Four years later, she received a letter with a postmark from Camp Lejeune, N.C.

"It was from a young man from the Netherlands who had served in World War II with the Netherlands Dutch Marines," she said. "He had always wanted to come to the U.S. and had volunteered for a training program in North Carolina."

That man was Nicky Tyssens.

Assigned to kitchen duties, the young man opened a can of tomatoes, only to find a piece of paper inside the label with a name and address.

Soon afterward, he was sent to the Dutch East Indies, but for 3 1/2 years, the couple corresponded.

"Then he came back to the States and came to see me," Tyssens said. "For two months, he stayed with my family and worked locally."

Then, on a September day, they traveled to Hagerstown and got married.

"That was 59 years ago," Tyssens said. "And to think, some people said it wouldn't last."

Tyssens, who will be 79 in May, said there is only one way to describe the couple's story - "It's a fairy tale. I honestly believe we were meant to be together."

Through good times and bad

Over those 59 years, the couple has been blessed with two sons, grandchildren and great-grandchildren, Tyssens said.

Five years ago, they suffered the loss of a son but were able to get through the difficult time thanks to a strong faith and a strong marriage.

"As parents, it was so difficult," Tyssens said. "But you have to go on. My son would have wanted us to do that."

In good times and bad, the couple have journeyed through their years of marriage as partners, Tyssens said.

But a successful marriage takes work - "something that some people today aren't willing to do. Times are different," she shared.
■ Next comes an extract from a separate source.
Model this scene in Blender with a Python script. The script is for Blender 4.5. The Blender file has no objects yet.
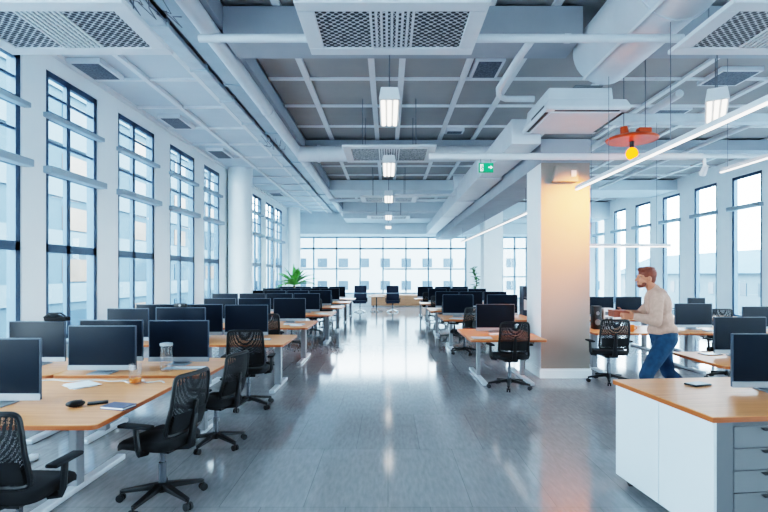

"When you get married, you have to realize that it's not always going to be easy. And when you have a little disappointment, you don't give up. You make a vow when you get married that it will be forever," she said.

You also have to be able to give and take, share and care for each other, she added.

Tyssens said she and her husband, who this month celebrated his 85th birthday, still enjoy doing things together, including volunteering at their parish, St. Mary Church, and delivering The Herald-Mail newspaper to Cedar Lawn residents.

"We're very active," she said. "We like staying busy. We've had a really adventurous life."

When they're not on the go, they enjoy spending time with their family, Tyssens said.

"Faith, family and friends - those are the most important things in the world," she said.

Six decades of marriage blossom from church picnic

George and Mary Durrell first met as teenagers, and a match was struck between them.

"We were attending a church picnic in Winchester, Va.," Mary Durrell said, "and he was sitting next to me around a campfire. We started to talk and soon became friends."

That friendship blossomed into a romance, and the couple married in 1946.

"It doesn't seem like 62 years," the Hagerstown woman said. "I guess that's a sign of a good marriage."

Durrell said she doesn't think there's a magic formula to a long-lasting marriage.

"It's really pretty simple," she said. "The foundation is love, but honesty and trust are also important."

She also said there is no place for selfishness.

"Nothing will ruin a marriage faster than thinking you're the only one that matters," she said. "It's a 50-50 partnership."

Durrell said she is one of those lucky women whose husband has never forgotten special occasions.

"Anniversaries, birthdays, Valentine's Day, he has always had a card and a gift," she said. "He still tells me I'm his best girl."

The couple must have set a good example, she said, because their only child, a daughter, is marking her 37th anniversary this year.

"That's quite an accomplishment these days," she said. "People seem to have trouble staying together. One bump in the road, and it's over. Divorce is just too easy."

Durrell, 82, said she and her husband, 84, will be celebrating their 62nd anniversary in May - but their party plans are on hold.

Her husband is recuperating in an assisted living home from a recent illness.

"Hopefully, he'll be back with me in a few months," she said. "If not, we'll still find a way to celebrate. Sixty-two years is pretty special."